Pailin Leaders See No Hurry for KR Shrine

Troop Commander Says Reconciliation Far More Important

Plans to build a Khmer Rouge “war museum” in the rebels’ former stronghold of Pailin should not be realized until a more lasting peace can be secured, some Pail­in military and government off­icials said this week.

“If we make it at this time, it will have a bad effect on national re­conciliation between the government and former Khmer Rouge troops,” said Chhun Nhib, who commands RCAF’s Division 22, which is made up of former Khmer Rouge soldiers.

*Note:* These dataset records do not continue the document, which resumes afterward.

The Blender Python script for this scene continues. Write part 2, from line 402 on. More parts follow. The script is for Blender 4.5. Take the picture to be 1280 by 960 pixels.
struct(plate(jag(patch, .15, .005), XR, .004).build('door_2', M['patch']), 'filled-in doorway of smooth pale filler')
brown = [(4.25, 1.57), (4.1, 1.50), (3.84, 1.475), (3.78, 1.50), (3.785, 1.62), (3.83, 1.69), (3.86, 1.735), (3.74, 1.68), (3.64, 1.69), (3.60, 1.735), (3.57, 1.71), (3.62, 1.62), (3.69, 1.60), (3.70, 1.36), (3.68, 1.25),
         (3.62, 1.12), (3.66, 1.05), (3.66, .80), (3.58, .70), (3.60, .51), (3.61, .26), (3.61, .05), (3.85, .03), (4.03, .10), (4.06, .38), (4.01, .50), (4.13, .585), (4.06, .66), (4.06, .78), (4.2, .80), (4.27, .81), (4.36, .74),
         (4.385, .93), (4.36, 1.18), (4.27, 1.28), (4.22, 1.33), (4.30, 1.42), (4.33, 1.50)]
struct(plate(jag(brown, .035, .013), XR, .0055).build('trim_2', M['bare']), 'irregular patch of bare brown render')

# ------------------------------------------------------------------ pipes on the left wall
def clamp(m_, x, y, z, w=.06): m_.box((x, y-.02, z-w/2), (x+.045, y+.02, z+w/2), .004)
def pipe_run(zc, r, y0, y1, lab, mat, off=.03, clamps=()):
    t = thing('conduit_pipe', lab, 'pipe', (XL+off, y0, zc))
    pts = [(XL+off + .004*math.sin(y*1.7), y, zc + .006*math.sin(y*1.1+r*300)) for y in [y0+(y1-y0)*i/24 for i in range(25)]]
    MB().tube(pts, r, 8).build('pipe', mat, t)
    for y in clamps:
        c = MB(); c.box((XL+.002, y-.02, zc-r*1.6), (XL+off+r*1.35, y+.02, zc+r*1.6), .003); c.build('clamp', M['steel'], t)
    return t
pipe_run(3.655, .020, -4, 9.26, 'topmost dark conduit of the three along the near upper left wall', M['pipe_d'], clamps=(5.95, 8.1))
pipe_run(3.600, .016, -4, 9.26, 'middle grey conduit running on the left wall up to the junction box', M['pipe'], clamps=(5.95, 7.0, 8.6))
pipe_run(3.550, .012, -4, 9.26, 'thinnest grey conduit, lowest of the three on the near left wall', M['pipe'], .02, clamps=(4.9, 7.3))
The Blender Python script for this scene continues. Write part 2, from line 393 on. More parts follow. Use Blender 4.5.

If constructed as planned, the museum would display tanks and artillery once used by the Khmer Rouge. But Chhun Nhib said this might cause tension with the government, because many of those tanks were confiscated from government troops.

“When the country is really at peace and united, we will establish it,” he said.

Thousands of Khmer Rouge sold­iers in the northwestern re­gion surrounding Pailin defected to the government in 1996 after more than a decade of fighting a bloody civil war with government forces.

Chhun Nhib said the museum is not sanctioned by the government, but would be funded by a private sponsor that wishes to remain anonymous. He added that once the time is right, the museum should be built to attract tourists and to tell the real story of the Khmer Rouge.

“Vietnam has such a museum in its country to remind people of the war against the US. So we must have one, too,” he said.

Pailin cabinet chief Mai Mak said Pailin is too cash-strapped right now to expend extra funds on a museum.

“We are thinking about people’s lives right now, about roads and construction in Pailin,” he said.

But once things improve, he said the museum will be a good way to show all sides of the Khmer Rouge story.

He said it not only would display artillery, but the clothing Khmer Rouge rebels wore as well, depicted in paintings .

Some paintings might even show the final moments of Khmer Rouge leader Pol Pot, as his body was cremated on a pile of tires near Anlong Veng in 1998, Mai Mak said.

Two government officials, one spokes­man and one RCAF general, said they had not heard of plans to build the museum until they were reported in the press last week.